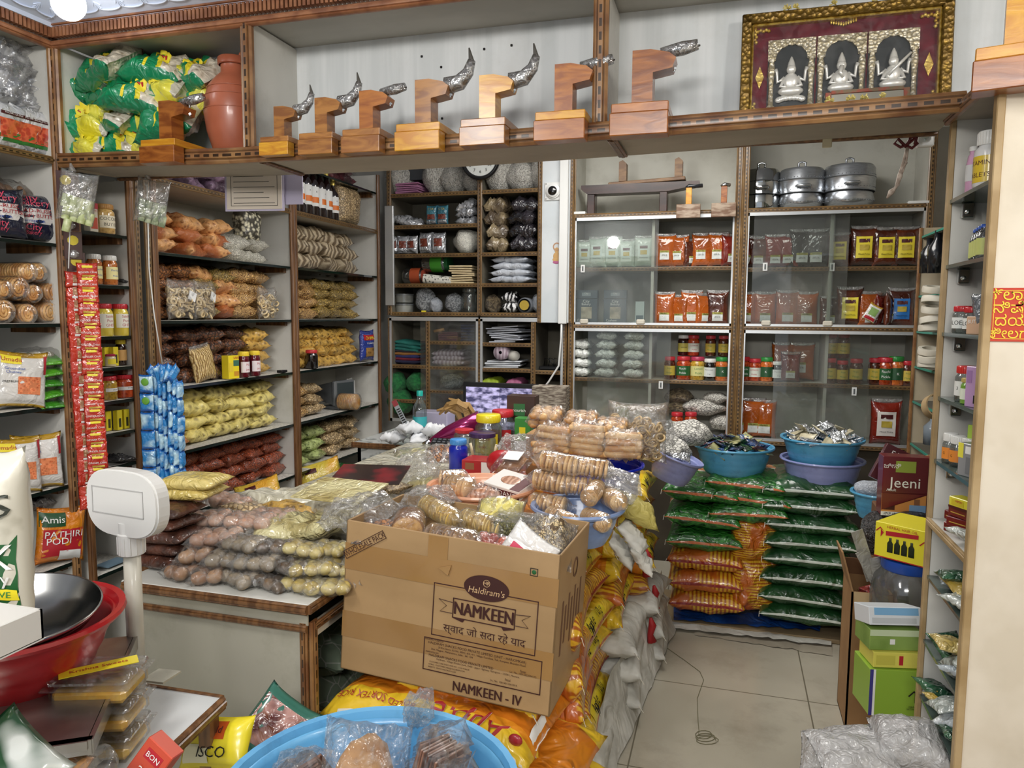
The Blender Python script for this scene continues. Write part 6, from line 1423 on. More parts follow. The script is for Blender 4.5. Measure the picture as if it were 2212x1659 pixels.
# lamp holder, hanging cord, hook under the overhead shelf
p = at(1997, 300, Y=2.2); t = E('wall_lamp', (p.x+.012, 2.24, p.z+.012), label='unlit frosted bulb in a white holder at the top right', cat='lamp', sc=.42)
g = G(); g.box(-.05, .05, 0, .05, -.055, .06, bev=.008); O('holder', g.me(WHT), t); g = G(); g.ball((-.01, -.03, .02), .035, 16, 12); g.tube([(-.01, -.03, -.015), (-.01, -.03, -.03)], .006, 8); O('bulb', g.me(mat('frosted_glass', '#a9b3ae', rough=.15, coat=1), True), t)

RC = mat('red_cord', '#5a1418', rough=.5); CORD = mat('twisted_cord', '#8f7f72', '#b5a597', sc=80, rough=.7)
pp = lambda *q: [tuple(at(x, y, Y=2.215)) for x, y in q]
t = E('knotted_ribbon', (0, 0, 0), label='red looped ribbon with a knotted pale cord hanging under the shelf', cat='cord')
g = G(); g.tube(pp((1958, 318), (1940, 300), (1932, 310), (1945, 318), (1960, 312), (1975, 300), (1982, 310), (1970, 320), (1958, 315)), .004, 8); g.tube(pp((1958, 315), (1968, 296), (1980, 298), (1976, 312)), .004, 8); O('red_loop', g.me(RC, True), t)
g = G(); g.tube(pp((1959, 316), (1953, 342), (1947, 365), (1944, 380), (1935, 405), (1925, 415), (1916, 428)), [.0028, .0028, .004, .007, .0034, .008, .002], 8); g.tube(pp((1962, 316), (1957, 350), (1948, 375), (1940, 400), (1926, 412)), .003, 8); g.tube(pp((1958, 350), (1950, 362), (1944, 372)), .004, 8); O('pale_cord', g.me(CORD, True), t)
g = G(); g.box(-.012, .012, -.004, 0, -.02, .005, bev=.002); p = at(1787, 303, Y=2.2); tag(O('cream_hook', g.me(plain('#c9bf9f', .4)), None, tuple(p)), 'small cream hook under the rear edge of the overhead shelf', 'hook')

# ================================================================ sacks
SKG = mat('leaf_sack', '#0e3f18', '#3c8f35', tex='noise', sc=16, st=(1, 2.5, 1), lo=.35, hi=.65, rough=.35, coat=.7, wr=.8, wsc=9, dist=2.5, det=5,
          uvr=[('Y', [(0, '#d5784a'), (.004, '#ead7bb'), (.006, None), (.62, '#e9e4d4'), (.66, '#d58a52'), (.95, '#c97a45')])])
SKD = mat('dark_green_sack', '#173d1e', '#24552b', sc=8, rough=.35, coat=.7, wr=.9, wsc=10,
          uvr=[('Y', [(0, '#dfe8de'), (.0012, '#173d1e'), (.003, '#dfe8de'), (.0042, None)])])
SKO = mat('orange_striped_sack', '#e0b02c', '#a9591a', '#c2641f', tex='wave', sc=17, lo=.35, hi=.75, rough=.38, coat=.6, wr=.9, wsc=9, dist=.6, c3sc=5,
          uvr=[('Y', [(0, '#8f1f1d'), (.002, '#e8dcc0'), (.0035, '#a32a22'), (.005, None)])])
SKA = mat('apple_rice_sack', '#d9861f', '#c96f1a', sc=5, rough=.35, coat=.7, wr=.9, wsc=9,
          uvr=[('Y', [(0, '#c96a1c'), (.006, '#e9c22e'), (.16, '#dd8a22'), (.2, None), (.84, '#e9c22e'), (.99, '#b93a20')])])
SKW = mat('white_woven_sack', '#b9b7ae', '#d4d2ca', sc=9, rough=.6, coat=.1, wr=.8, wsc=8, dirt=.5, dcol='#7f7a6c', dsc=6)
def sack(key, w_, d_, t_, m, seed=1, name='rice_sack', extra=None, su=.02, sv=.015):
    def b():
        t = E(name, cat='sack', label='x'); O('sack_body', pil(w_, d_, t_, m, seed=seed, nu=24, nv=18, su=su, sv=sv, wr=.22, lump=.3), t)
        g = G(); pts = [(-w_*.47, -d_*.44, .002), (-w_*.5, -d_*.47, .006), (-w_*.505, -d_*.51, -.012)]; g.tube(pts, .0013, 5); O('stitch_end', g.me(plain('#d9d3c4', .8)), t)
        if extra: extra(t, w_, d_, t_, seed)
        return t
    return key, b
FYS = 3.42   # front of the back stacks
def sx_(px, py=1200): return at(px, py, Y=FYS).x
def sz_(px, py): return at(px, py, Y=FYS).z
def sackstack(px, pys, k, w0, label, group, ws=None, rzj=.05):
    for i, py in enumerate(pys):
        x = sx_(px[i] if isinstance(px, (list, tuple)) else px, py); z = sz_(px[i] if isinstance(px, (list, tuple)) else px, py)
        put(k[i % len(k)], (x, FYS+.21, z), rot=(R.uniform(-.03, .03), (ws or [0]*20)[i], R.uniform(-rzj, rzj)), label=f'{label}, {layer(i, len(pys))}', group=group)
kG = [sack('sg%d' % i, .345, .43, .105, SKG, i+2) for i in range(3)]
kD = [sack('sd%d' % i, .40, .45, .10, SKD, i+2) for i in range(3)]
kO = [sack('so%d' % i, .345, .43, .115, SKO, i+2) for i in range(3)]
sackstack([1522, 1518, 1524], [1313, 1268, 1218], kO, 0, 'orange striped sack lying at the foot of the leaf stack', 'orange striped sacks lying')
sackstack([1520, 1516, 1512], [1175, 1128, 1068], kG, 0, 'leaf-printed rice sack in the left pile under the blue basin', 'leaf sacks, left pile', ws=[0, .06, .05])
sackstack([1618, 1624, 1612], [1115, 1082, 1052], kG, 0, 'leaf-printed rice sack in the right pile under the blue basin', 'leaf sacks, right pile', ws=[-.03, .08, .05])
sackstack([1738, 1734, 1742, 1746, 1750, 1752, 1754, 1758], [1338, 1298, 1255, 1213, 1178, 1142, 1100, 1062], kD, 0, 'dark green sack under the stacked basins', 'dark green sacks', ws=[.04, .06, .02, .02, .01, .02, 0, 0])
for px, py, w_ in ((1632, 1265, 'lower'), (1632, 1168, 'upper')):
    p = at(px, py, Y=FYS+.06); put(kO[1 if py > 1200 else 2], (p.x, FYS+.10, p.z), rot=(rad(80), rad(88), 0), sc=(.78 if py > 1200 else .6, .55, 1.1), label=f'{w_} orange sack standing upright between the green piles', group='orange sacks standing upright')
# floor sheets under the stacks
def sheet(name, pts, m, label, cat='sheet', amp=.012, n=26, thick=None, z0=.004):
    """wavy sheet between two polylines lying on the floor"""
    A, B_ = pts; g = G(); vs = []; fs = []; k = 5
    for i in range(n+1):
        a = A[0].lerp(A[1], i/n); b = B_[0].lerp(B_[1], i/n)
        for j in range(k+1):
            p = a.lerp(b, j/k); q = noise.noise(Vector((i*.35, j*.8, len(name)))); vs.append((p.x+q*.012, p.y+.02*noise.noise(Vector((i*.5, j, 7))), p.z+z0+amp*abs(q)))
    for i in range(n):
        for j in range(k): c = i*(k+1)+j; fs.append((c, c+k+1, c+k+2, c+1))
    g.add(vs, fs); return tag(O(name, g.me(m, True)), label, cat)
Vf = lambda px, py: at(px, py, Z=0)
sheet('cardboard_sheet', ((Vf(1500, 1372), Vf(1798, 1418)), (Vf(1500, 1300), Vf(1800, 1330))), mat('grey_cardboard', '#8a8272', '#9b9382', sc=8, rough=.8, dirt=.4), 'flattened grey cardboard under the white sheet on the floor', z0=.002, amp=.006)
sheet('white_sheet', ((Vf(1445, 1362), Vf(1795, 1400)), (Vf(1445, 1300), Vf(1800, 1320))), SKW, 'white plastic sheet edge under the back sacks', z0=.012)
sheet('blue_tarpaulin', ((Vf(1455, 1352), Vf(1770, 1378)), (Vf(1455, 1290), Vf(1800, 1300))), mat('blue_tarp', '#123c86', '#1d4f9f', sc=9, rough=.35, coat=.6, wr=.9, wsc=8), 'blue plastic tarpaulin strip under the back sacks', z0=.03, amp=.03)
g = G(); g.box(-.4, .72, 0, .4, 0, .02, bev=.004); tag(O('pallet_board', g.me(mat('board', '#8d7a5c', rough=.8)), None, (-.12, 3.44, .0)), 'low board under the green and orange sacks', 'board')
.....
From the first line of the material down to the line containing "g = G(); g.box(-.012, .012, -.004, 0, -.02, .005, bev=.002);", inclusive, return each line exactly, skipping any picture.

The Blender Python script for this scene continues. Write part 6, from line 1423 on. More parts follow. The script is for Blender 4.5. Measure the picture as if it were 2212x1659 pixels.
# lamp holder, hanging cord, hook under the overhead shelf
p = at(1997, 300, Y=2.2); t = E('wall_lamp', (p.x+.012, 2.24, p.z+.012), label='unlit frosted bulb in a white holder at the top right', cat='lamp', sc=.42)
g = G(); g.box(-.05, .05, 0, .05, -.055, .06, bev=.008); O('holder', g.me(WHT), t); g = G(); g.ball((-.01, -.03, .02), .035, 16, 12); g.tube([(-.01, -.03, -.015), (-.01, -.03, -.03)], .006, 8); O('bulb', g.me(mat('frosted_glass', '#a9b3ae', rough=.15, coat=1), True), t)

RC = mat('red_cord', '#5a1418', rough=.5); CORD = mat('twisted_cord', '#8f7f72', '#b5a597', sc=80, rough=.7)
pp = lambda *q: [tuple(at(x, y, Y=2.215)) for x, y in q]
t = E('knotted_ribbon', (0, 0, 0), label='red looped ribbon with a knotted pale cord hanging under the shelf', cat='cord')
g = G(); g.tube(pp((1958, 318), (1940, 300), (1932, 310), (1945, 318), (1960, 312), (1975, 300), (1982, 310), (1970, 320), (1958, 315)), .004, 8); g.tube(pp((1958, 315), (1968, 296), (1980, 298), (1976, 312)), .004, 8); O('red_loop', g.me(RC, True), t)
g = G(); g.tube(pp((1959, 316), (1953, 342), (1947, 365), (1944, 380), (1935, 405), (1925, 415), (1916, 428)), [.0028, .0028, .004, .007, .0034, .008, .002], 8); g.tube(pp((1962, 316), (1957, 350), (1948, 375), (1940, 400), (1926, 412)), .003, 8); g.tube(pp((1958, 350), (1950, 362), (1944, 372)), .004, 8); O('pale_cord', g.me(CORD, True), t)
g = G(); g.box(-.012, .012, -.004, 0, -.02, .005, bev=.002); p = at(1787, 303, Y=2.2); tag(O('cream_hook', g.me(plain('#c9bf9f', .4)), None, tuple(p)), 'small cream hook under the rear edge of the overhead shelf', 'hook')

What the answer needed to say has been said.